Other times, scammers get personal information for fake claims through phishing messages that the consumers fall victim to. The consumers may have received an email offering a reward like a gift card or free product or may have been scared by an email that claimed to be from the government saying they had failed to pay their taxes or missed jury duty. They innocently provide personal information which the scammers used for their fake unemployment claims.

According to BBB Scam Tracker, common ways victims become aware of the fraud include:

• Receiving a 1099-G form from the government telling them they received thousands of dollars in unemployment benefits.

• Receiving notification from an unemployment office confirming the victim’s date of their last day of work – even though they are still employed or have been retired for years.

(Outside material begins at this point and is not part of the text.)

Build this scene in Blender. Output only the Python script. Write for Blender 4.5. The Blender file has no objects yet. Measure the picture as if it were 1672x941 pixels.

• A letter from the state unemployment office or department of labor informing the victim that their unemployment benefits were denied – even though they made no such claim.

• Notifying the victim’s employer that the victim filed for unemployment benefits, though they still work for the company.

Eppstein said consumers should report receiving a letter, email or other notification about an unemployment claim they didn’t make. He also advised consumers to check their credit reports for freee at for unauthorized inquiries and accounts; consider freezing their credit so reports can’t be seen without proof of identity; and set up transaction alerts with their bank or credit union.